[Exercise objective] In the listing below, find the line with "rad = math.radians", then repeat exactly every line from the top through that one.

[Data block]
--- Begin ---
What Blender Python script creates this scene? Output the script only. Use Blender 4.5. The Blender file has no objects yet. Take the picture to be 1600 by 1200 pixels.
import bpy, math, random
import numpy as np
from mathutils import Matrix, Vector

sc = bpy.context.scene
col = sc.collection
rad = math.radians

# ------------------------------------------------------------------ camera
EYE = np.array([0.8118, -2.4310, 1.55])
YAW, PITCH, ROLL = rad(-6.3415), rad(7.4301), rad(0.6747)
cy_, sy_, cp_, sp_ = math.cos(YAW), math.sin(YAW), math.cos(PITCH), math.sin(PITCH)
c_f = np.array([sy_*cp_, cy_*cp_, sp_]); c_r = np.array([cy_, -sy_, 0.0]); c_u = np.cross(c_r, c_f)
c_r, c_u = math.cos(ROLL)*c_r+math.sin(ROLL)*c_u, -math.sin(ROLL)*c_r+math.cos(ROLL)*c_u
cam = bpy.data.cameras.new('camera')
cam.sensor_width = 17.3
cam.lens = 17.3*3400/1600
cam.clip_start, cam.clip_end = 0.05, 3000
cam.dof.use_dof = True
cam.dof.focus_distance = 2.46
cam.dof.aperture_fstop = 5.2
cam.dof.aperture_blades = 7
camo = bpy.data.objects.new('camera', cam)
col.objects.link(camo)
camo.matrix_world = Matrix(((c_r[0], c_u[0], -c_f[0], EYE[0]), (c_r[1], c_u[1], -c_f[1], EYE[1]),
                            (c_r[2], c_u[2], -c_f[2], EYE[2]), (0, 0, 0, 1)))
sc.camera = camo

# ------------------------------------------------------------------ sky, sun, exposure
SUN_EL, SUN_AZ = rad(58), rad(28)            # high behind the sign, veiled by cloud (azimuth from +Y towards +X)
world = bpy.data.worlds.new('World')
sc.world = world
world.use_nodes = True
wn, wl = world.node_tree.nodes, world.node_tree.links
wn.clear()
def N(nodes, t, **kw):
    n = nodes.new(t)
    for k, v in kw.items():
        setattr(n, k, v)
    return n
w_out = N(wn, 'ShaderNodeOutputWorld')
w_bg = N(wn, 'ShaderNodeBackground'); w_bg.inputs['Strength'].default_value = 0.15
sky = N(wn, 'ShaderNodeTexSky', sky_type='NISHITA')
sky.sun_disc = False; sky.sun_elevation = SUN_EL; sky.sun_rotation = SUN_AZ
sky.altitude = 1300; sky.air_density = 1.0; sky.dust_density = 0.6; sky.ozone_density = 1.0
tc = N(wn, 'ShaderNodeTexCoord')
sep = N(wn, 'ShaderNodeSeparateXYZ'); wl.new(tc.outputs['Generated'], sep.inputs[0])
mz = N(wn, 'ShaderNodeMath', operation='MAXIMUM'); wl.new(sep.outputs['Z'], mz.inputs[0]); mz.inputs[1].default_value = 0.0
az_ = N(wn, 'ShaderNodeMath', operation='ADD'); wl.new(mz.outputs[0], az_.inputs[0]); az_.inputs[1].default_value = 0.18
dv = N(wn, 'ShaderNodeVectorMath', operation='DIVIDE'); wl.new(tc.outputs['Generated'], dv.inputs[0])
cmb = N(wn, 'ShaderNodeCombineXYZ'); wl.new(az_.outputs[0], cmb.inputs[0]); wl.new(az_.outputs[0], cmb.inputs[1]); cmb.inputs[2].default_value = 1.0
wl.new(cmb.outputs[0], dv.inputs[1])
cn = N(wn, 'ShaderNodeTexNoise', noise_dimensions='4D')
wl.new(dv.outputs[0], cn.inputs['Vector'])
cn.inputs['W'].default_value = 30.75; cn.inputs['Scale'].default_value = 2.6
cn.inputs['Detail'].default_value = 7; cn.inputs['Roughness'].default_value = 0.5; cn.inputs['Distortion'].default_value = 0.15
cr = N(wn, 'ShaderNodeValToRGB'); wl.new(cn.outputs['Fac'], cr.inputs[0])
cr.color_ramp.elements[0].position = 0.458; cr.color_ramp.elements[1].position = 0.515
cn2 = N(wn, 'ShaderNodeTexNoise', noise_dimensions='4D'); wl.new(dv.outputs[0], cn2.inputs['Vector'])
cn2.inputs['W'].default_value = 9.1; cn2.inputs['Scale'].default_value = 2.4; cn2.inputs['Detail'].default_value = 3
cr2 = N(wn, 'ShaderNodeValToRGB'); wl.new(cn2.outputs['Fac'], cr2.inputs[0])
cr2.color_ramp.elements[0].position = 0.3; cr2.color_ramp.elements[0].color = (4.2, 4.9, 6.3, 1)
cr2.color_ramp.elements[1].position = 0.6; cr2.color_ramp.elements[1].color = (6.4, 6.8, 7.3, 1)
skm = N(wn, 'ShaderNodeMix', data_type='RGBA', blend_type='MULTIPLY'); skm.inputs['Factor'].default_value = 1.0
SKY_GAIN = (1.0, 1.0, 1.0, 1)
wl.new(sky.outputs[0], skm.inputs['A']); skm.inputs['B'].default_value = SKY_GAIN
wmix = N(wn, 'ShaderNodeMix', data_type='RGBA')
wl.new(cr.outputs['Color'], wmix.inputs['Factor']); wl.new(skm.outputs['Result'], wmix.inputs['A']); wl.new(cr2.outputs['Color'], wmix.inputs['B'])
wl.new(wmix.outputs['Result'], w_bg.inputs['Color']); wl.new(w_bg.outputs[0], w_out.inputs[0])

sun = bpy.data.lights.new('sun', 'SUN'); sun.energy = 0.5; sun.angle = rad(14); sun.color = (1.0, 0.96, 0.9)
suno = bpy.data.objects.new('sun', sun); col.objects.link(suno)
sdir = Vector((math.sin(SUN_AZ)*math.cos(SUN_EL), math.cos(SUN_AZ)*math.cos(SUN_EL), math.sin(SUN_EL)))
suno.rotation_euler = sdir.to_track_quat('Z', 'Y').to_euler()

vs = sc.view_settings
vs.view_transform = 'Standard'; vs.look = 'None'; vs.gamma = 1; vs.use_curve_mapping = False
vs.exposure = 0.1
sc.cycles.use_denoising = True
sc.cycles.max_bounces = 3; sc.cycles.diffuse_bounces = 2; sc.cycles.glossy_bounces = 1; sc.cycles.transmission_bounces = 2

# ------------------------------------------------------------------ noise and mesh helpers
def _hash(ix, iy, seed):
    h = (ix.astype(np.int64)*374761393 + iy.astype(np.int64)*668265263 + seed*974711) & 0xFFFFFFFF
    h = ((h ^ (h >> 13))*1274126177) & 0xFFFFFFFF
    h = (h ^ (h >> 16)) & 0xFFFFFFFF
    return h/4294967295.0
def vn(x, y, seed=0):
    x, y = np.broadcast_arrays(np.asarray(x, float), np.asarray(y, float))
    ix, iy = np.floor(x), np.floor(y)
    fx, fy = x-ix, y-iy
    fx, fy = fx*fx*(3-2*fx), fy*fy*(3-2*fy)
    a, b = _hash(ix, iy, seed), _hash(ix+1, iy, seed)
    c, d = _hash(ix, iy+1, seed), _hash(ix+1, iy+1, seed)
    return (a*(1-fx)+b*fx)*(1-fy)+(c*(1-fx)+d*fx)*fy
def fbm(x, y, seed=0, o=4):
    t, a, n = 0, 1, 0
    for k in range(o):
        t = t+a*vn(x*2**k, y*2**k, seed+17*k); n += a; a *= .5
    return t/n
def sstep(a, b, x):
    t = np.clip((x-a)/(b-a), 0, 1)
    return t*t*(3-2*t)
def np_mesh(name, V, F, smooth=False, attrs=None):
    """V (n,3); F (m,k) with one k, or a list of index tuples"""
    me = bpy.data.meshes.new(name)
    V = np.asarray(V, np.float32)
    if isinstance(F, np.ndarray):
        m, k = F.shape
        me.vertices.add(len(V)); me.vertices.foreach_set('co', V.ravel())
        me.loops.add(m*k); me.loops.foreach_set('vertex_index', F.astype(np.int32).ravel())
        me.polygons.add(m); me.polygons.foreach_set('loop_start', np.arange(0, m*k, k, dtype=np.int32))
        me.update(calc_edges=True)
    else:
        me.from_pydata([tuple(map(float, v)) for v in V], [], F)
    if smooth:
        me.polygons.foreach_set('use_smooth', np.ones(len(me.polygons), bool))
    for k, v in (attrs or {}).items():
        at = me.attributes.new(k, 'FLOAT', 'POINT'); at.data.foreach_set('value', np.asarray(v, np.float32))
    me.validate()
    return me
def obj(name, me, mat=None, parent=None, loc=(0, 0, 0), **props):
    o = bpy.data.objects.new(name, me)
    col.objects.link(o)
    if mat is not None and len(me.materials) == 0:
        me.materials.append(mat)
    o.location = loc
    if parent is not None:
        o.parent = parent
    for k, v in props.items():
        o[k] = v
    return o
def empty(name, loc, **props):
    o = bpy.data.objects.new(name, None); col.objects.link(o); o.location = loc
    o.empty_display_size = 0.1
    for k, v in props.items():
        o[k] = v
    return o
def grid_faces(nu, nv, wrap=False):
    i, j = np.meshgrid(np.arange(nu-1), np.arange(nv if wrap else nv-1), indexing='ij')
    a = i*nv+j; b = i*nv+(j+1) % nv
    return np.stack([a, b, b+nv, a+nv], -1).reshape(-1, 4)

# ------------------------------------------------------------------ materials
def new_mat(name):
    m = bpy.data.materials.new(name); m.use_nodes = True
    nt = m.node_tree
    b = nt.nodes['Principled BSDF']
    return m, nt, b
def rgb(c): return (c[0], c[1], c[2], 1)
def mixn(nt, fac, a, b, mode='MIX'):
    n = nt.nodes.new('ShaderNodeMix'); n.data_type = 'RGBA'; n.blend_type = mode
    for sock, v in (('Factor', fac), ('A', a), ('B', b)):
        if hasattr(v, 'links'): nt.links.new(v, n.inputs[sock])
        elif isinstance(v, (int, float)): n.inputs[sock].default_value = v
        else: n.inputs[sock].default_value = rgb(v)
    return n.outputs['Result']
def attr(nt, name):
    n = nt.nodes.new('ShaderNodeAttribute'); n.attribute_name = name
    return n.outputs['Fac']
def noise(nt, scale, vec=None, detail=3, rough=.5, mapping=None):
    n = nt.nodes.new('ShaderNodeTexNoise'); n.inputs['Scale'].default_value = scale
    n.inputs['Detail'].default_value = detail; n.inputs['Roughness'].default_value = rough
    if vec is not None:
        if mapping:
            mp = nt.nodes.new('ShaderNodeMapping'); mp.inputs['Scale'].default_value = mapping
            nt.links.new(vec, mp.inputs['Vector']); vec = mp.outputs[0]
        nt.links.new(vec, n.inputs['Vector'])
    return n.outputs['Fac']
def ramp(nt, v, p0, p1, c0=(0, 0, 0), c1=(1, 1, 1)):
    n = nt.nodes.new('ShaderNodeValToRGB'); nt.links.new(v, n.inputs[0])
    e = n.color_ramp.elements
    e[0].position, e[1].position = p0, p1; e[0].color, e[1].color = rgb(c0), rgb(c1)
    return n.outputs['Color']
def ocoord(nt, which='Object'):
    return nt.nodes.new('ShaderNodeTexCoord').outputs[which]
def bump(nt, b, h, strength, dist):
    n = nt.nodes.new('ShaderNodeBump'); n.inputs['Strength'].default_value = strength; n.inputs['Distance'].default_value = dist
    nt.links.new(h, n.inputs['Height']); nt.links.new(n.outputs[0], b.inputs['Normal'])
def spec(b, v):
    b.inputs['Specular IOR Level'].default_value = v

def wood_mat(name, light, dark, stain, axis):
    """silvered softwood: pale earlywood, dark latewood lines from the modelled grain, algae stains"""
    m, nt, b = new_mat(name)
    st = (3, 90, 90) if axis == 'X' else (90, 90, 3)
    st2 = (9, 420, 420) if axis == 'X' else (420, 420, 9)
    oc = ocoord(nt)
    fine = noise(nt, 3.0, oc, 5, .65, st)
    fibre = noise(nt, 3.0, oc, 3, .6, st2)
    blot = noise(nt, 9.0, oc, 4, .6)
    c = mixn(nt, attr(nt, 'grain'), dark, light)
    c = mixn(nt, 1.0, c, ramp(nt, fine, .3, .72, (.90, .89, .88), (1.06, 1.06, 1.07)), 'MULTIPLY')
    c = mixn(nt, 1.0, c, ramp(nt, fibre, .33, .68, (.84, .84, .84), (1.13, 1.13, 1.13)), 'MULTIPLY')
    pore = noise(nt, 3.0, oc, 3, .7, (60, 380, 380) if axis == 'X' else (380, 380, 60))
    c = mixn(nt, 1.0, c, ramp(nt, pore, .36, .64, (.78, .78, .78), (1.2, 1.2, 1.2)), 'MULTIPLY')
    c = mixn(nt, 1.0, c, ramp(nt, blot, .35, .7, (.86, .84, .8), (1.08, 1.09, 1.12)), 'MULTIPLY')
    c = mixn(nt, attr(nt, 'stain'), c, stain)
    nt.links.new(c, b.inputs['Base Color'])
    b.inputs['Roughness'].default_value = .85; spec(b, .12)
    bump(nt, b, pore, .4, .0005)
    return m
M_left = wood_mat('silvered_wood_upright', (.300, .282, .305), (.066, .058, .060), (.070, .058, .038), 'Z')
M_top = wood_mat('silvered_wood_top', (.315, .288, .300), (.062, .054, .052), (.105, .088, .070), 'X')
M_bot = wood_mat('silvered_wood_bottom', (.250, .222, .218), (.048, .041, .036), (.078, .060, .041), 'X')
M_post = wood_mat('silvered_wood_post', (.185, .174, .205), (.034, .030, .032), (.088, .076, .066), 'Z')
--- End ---
[Written reply]
What Blender Python script creates this scene? Output the script only. Use Blender 4.5. The Blender file has no objects yet. Take the picture to be 1600 by 1200 pixels.
import bpy, math, random
import numpy as np
from mathutils import Matrix, Vector

sc = bpy.context.scene
col = sc.collection
rad = math.radians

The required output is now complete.